> **Task details**
Transcribe the lines below verbatim, skipping the images.

> **Data extract**
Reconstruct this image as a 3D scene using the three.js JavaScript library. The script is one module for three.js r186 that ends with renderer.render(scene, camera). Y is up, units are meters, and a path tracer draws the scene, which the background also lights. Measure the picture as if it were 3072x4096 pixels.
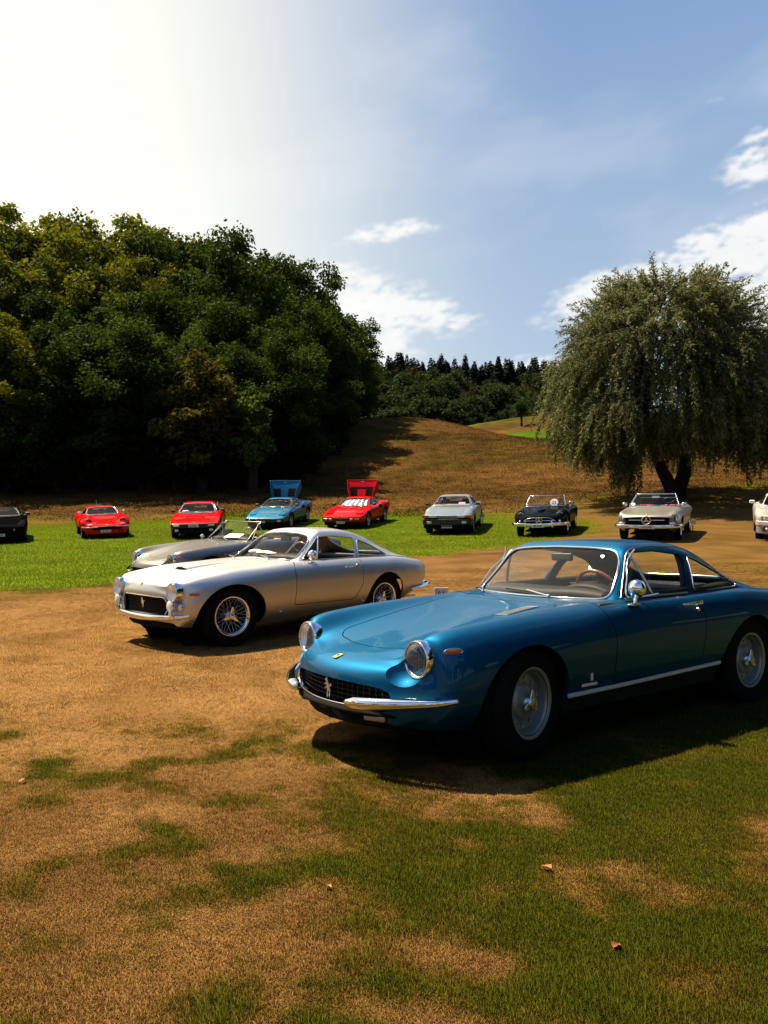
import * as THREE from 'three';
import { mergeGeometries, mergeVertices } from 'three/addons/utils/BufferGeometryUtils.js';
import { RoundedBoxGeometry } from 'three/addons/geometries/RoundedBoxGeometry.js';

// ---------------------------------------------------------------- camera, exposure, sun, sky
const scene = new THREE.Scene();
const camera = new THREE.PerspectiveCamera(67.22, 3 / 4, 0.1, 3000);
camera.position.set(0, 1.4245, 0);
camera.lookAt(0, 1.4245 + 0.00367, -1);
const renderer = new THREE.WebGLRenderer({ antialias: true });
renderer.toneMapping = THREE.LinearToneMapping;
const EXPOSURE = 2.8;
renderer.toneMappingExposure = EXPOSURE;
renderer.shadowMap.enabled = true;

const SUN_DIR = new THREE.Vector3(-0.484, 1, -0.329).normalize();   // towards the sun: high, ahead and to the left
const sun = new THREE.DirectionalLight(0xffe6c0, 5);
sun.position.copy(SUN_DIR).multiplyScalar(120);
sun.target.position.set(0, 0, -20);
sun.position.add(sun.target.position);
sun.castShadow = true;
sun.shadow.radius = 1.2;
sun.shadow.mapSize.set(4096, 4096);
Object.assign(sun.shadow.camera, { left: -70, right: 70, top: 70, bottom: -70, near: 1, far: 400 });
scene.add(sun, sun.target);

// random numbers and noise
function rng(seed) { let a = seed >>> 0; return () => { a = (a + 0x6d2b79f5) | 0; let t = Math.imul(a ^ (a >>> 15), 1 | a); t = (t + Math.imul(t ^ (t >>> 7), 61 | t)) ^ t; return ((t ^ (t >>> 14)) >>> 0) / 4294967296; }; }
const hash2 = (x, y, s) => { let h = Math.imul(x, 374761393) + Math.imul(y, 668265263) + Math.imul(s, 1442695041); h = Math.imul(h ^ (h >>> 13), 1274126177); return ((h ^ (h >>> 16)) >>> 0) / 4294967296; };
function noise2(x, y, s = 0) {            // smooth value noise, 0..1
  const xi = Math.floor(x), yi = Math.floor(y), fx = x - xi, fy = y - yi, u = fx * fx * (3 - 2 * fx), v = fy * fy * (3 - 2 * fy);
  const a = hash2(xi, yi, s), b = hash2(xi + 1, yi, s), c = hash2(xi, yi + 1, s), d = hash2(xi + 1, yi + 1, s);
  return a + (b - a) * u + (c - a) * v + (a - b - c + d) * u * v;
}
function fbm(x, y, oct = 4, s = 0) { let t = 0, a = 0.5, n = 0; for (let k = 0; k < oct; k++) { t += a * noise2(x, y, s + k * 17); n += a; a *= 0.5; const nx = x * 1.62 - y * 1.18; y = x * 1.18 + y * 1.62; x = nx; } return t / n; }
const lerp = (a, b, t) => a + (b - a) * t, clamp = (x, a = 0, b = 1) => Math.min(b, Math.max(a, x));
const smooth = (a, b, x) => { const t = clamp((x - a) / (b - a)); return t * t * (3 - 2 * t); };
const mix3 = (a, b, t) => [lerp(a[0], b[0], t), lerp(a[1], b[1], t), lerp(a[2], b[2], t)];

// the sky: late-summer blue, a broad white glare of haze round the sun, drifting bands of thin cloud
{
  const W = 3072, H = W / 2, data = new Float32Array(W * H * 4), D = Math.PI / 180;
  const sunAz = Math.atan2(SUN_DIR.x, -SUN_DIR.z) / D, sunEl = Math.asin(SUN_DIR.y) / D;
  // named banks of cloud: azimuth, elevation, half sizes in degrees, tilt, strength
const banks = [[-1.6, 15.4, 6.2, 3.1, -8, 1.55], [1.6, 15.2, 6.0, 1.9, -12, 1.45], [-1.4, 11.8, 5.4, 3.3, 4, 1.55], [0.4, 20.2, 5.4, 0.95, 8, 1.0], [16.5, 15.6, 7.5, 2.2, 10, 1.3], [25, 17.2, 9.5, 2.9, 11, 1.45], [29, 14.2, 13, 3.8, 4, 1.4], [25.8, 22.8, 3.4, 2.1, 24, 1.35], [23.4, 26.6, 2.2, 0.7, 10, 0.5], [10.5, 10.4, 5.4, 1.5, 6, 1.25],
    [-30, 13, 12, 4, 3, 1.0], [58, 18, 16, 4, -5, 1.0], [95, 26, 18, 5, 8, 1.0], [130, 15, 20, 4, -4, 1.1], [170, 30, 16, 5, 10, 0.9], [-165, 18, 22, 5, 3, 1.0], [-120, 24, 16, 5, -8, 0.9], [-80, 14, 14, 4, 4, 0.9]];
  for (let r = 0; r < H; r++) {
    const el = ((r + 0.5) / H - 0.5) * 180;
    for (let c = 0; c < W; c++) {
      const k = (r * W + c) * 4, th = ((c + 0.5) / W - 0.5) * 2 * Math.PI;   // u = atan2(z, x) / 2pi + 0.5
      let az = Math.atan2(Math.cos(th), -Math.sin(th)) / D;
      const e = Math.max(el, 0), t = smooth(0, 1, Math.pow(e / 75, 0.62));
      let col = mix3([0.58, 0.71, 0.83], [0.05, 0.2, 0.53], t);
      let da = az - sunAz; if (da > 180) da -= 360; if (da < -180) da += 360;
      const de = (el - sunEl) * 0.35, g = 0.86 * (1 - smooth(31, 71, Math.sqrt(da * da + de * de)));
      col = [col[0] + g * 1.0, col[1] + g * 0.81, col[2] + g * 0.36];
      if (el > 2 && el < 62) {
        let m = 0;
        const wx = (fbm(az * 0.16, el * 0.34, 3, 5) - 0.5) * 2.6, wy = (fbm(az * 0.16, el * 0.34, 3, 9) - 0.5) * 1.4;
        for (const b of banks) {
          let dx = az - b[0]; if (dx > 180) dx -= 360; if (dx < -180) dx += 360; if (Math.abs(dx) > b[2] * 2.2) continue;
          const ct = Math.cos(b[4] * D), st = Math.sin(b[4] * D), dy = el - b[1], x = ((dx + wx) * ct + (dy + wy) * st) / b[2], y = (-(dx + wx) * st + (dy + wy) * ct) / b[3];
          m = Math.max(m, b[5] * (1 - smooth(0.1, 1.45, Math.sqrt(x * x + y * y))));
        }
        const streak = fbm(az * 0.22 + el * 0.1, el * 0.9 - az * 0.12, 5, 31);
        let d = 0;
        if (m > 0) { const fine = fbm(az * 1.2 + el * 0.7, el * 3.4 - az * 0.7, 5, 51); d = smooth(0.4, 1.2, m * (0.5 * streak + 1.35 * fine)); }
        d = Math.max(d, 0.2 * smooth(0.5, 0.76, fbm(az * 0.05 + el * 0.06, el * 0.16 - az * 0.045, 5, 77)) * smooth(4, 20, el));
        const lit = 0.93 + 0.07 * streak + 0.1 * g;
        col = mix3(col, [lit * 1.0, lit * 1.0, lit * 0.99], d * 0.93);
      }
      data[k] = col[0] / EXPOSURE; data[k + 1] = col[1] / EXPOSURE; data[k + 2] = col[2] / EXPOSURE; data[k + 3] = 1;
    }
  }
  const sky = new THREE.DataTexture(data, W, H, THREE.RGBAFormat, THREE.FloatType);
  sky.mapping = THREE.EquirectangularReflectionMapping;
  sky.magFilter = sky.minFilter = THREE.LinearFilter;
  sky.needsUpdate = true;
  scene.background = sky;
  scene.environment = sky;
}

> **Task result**
Reconstruct this image as a 3D scene using the three.js JavaScript library. The script is one module for three.js r186 that ends with renderer.render(scene, camera). Y is up, units are meters, and a path tracer draws the scene, which the background also lights. Measure the picture as if it were 3072x4096 pixels.
import * as THREE from 'three';
import { mergeGeometries, mergeVertices } from 'three/addons/utils/BufferGeometryUtils.js';
import { RoundedBoxGeometry } from 'three/addons/geometries/RoundedBoxGeometry.js';

// ---------------------------------------------------------------- camera, exposure, sun, sky
const scene = new THREE.Scene();
const camera = new THREE.PerspectiveCamera(67.22, 3 / 4, 0.1, 3000);
camera.position.set(0, 1.4245, 0);
camera.lookAt(0, 1.4245 + 0.00367, -1);
const renderer = new THREE.WebGLRenderer({ antialias: true });
renderer.toneMapping = THREE.LinearToneMapping;
const EXPOSURE = 2.8;
renderer.toneMappingExposure = EXPOSURE;
renderer.shadowMap.enabled = true;

const SUN_DIR = new THREE.Vector3(-0.484, 1, -0.329).normalize();   // towards the sun: high, ahead and to the left
const sun = new THREE.DirectionalLight(0xffe6c0, 5);
sun.position.copy(SUN_DIR).multiplyScalar(120);
sun.target.position.set(0, 0, -20);
sun.position.add(sun.target.position);
sun.castShadow = true;
sun.shadow.radius = 1.2;
sun.shadow.mapSize.set(4096, 4096);
Object.assign(sun.shadow.camera, { left: -70, right: 70, top: 70, bottom: -70, near: 1, far: 400 });
scene.add(sun, sun.target);

// random numbers and noise
function rng(seed) { let a = seed >>> 0; return () => { a = (a + 0x6d2b79f5) | 0; let t = Math.imul(a ^ (a >>> 15), 1 | a); t = (t + Math.imul(t ^ (t >>> 7), 61 | t)) ^ t; return ((t ^ (t >>> 14)) >>> 0) / 4294967296; }; }
const hash2 = (x, y, s) => { let h = Math.imul(x, 374761393) + Math.imul(y, 668265263) + Math.imul(s, 1442695041); h = Math.imul(h ^ (h >>> 13), 1274126177); return ((h ^ (h >>> 16)) >>> 0) / 4294967296; };
function noise2(x, y, s = 0) {            // smooth value noise, 0..1
  const xi = Math.floor(x), yi = Math.floor(y), fx = x - xi, fy = y - yi, u = fx * fx * (3 - 2 * fx), v = fy * fy * (3 - 2 * fy);
  const a = hash2(xi, yi, s), b = hash2(xi + 1, yi, s), c = hash2(xi, yi + 1, s), d = hash2(xi + 1, yi + 1, s);
  return a + (b - a) * u + (c - a) * v + (a - b - c + d) * u * v;
}
function fbm(x, y, oct = 4, s = 0) { let t = 0, a = 0.5, n = 0; for (let k = 0; k < oct; k++) { t += a * noise2(x, y, s + k * 17); n += a; a *= 0.5; const nx = x * 1.62 - y * 1.18; y = x * 1.18 + y * 1.62; x = nx; } return t / n; }
const lerp = (a, b, t) => a + (b - a) * t, clamp = (x, a = 0, b = 1) => Math.min(b, Math.max(a, x));
const smooth = (a, b, x) => { const t = clamp((x - a) / (b - a)); return t * t * (3 - 2 * t); };
const mix3 = (a, b, t) => [lerp(a[0], b[0], t), lerp(a[1], b[1], t), lerp(a[2], b[2], t)];

// the sky: late-summer blue, a broad white glare of haze round the sun, drifting bands of thin cloud
{
  const W = 3072, H = W / 2, data = new Float32Array(W * H * 4), D = Math.PI / 180;
  const sunAz = Math.atan2(SUN_DIR.x, -SUN_DIR.z) / D, sunEl = Math.asin(SUN_DIR.y) / D;
  // named banks of cloud: azimuth, elevation, half sizes in degrees, tilt, strength
const banks = [[-1.6, 15.4, 6.2, 3.1, -8, 1.55], [1.6, 15.2, 6.0, 1.9, -12, 1.45], [-1.4, 11.8, 5.4, 3.3, 4, 1.55], [0.4, 20.2, 5.4, 0.95, 8, 1.0], [16.5, 15.6, 7.5, 2.2, 10, 1.3], [25, 17.2, 9.5, 2.9, 11, 1.45], [29, 14.2, 13, 3.8, 4, 1.4], [25.8, 22.8, 3.4, 2.1, 24, 1.35], [23.4, 26.6, 2.2, 0.7, 10, 0.5], [10.5, 10.4, 5.4, 1.5, 6, 1.25],
    [-30, 13, 12, 4, 3, 1.0], [58, 18, 16, 4, -5, 1.0], [95, 26, 18, 5, 8, 1.0], [130, 15, 20, 4, -4, 1.1], [170, 30, 16, 5, 10, 0.9], [-165, 18, 22, 5, 3, 1.0], [-120, 24, 16, 5, -8, 0.9], [-80, 14, 14, 4, 4, 0.9]];
  for (let r = 0; r < H; r++) {
    const el = ((r + 0.5) / H - 0.5) * 180;
    for (let c = 0; c < W; c++) {
      const k = (r * W + c) * 4, th = ((c + 0.5) / W - 0.5) * 2 * Math.PI;   // u = atan2(z, x) / 2pi + 0.5
      let az = Math.atan2(Math.cos(th), -Math.sin(th)) / D;
      const e = Math.max(el, 0), t = smooth(0, 1, Math.pow(e / 75, 0.62));
      let col = mix3([0.58, 0.71, 0.83], [0.05, 0.2, 0.53], t);
      let da = az - sunAz; if (da > 180) da -= 360; if (da < -180) da += 360;
      const de = (el - sunEl) * 0.35, g = 0.86 * (1 - smooth(31, 71, Math.sqrt(da * da + de * de)));
      col = [col[0] + g * 1.0, col[1] + g * 0.81, col[2] + g * 0.36];
      if (el > 2 && el < 62) {
        let m = 0;
        const wx = (fbm(az * 0.16, el * 0.34, 3, 5) - 0.5) * 2.6, wy = (fbm(az * 0.16, el * 0.34, 3, 9) - 0.5) * 1.4;
        for (const b of banks) {
          let dx = az - b[0]; if (dx > 180) dx -= 360; if (dx < -180) dx += 360; if (Math.abs(dx) > b[2] * 2.2) continue;
          const ct = Math.cos(b[4] * D), st = Math.sin(b[4] * D), dy = el - b[1], x = ((dx + wx) * ct + (dy + wy) * st) / b[2], y = (-(dx + wx) * st + (dy + wy) * ct) / b[3];
          m = Math.max(m, b[5] * (1 - smooth(0.1, 1.45, Math.sqrt(x * x + y * y))));
        }
        const streak = fbm(az * 0.22 + el * 0.1, el * 0.9 - az * 0.12, 5, 31);
        let d = 0;
        if (m > 0) { const fine = fbm(az * 1.2 + el * 0.7, el * 3.4 - az * 0.7, 5, 51); d = smooth(0.4, 1.2, m * (0.5 * streak + 1.35 * fine)); }
        d = Math.max(d, 0.2 * smooth(0.5, 0.76, fbm(az * 0.05 + el * 0.06, el * 0.16 - az * 0.045, 5, 77)) * smooth(4, 20, el));
        const lit = 0.93 + 0.07 * streak + 0.1 * g;
        col = mix3(col, [lit * 1.0, lit * 1.0, lit * 0.99], d * 0.93);
      }
      data[k] = col[0] / EXPOSURE; data[k + 1] = col[1] / EXPOSURE; data[k + 2] = col[2] / EXPOSURE; data[k + 3] = 1;
    }
  }
  const sky = new THREE.DataTexture(data, W, H, THREE.RGBAFormat, THREE.FloatType);
  sky.mapping = THREE.EquirectangularReflectionMapping;
  sky.magFilter = sky.minFilter = THREE.LinearFilter;
  sky.needsUpdate = true;
  scene.background = sky;
  scene.environment = sky;
}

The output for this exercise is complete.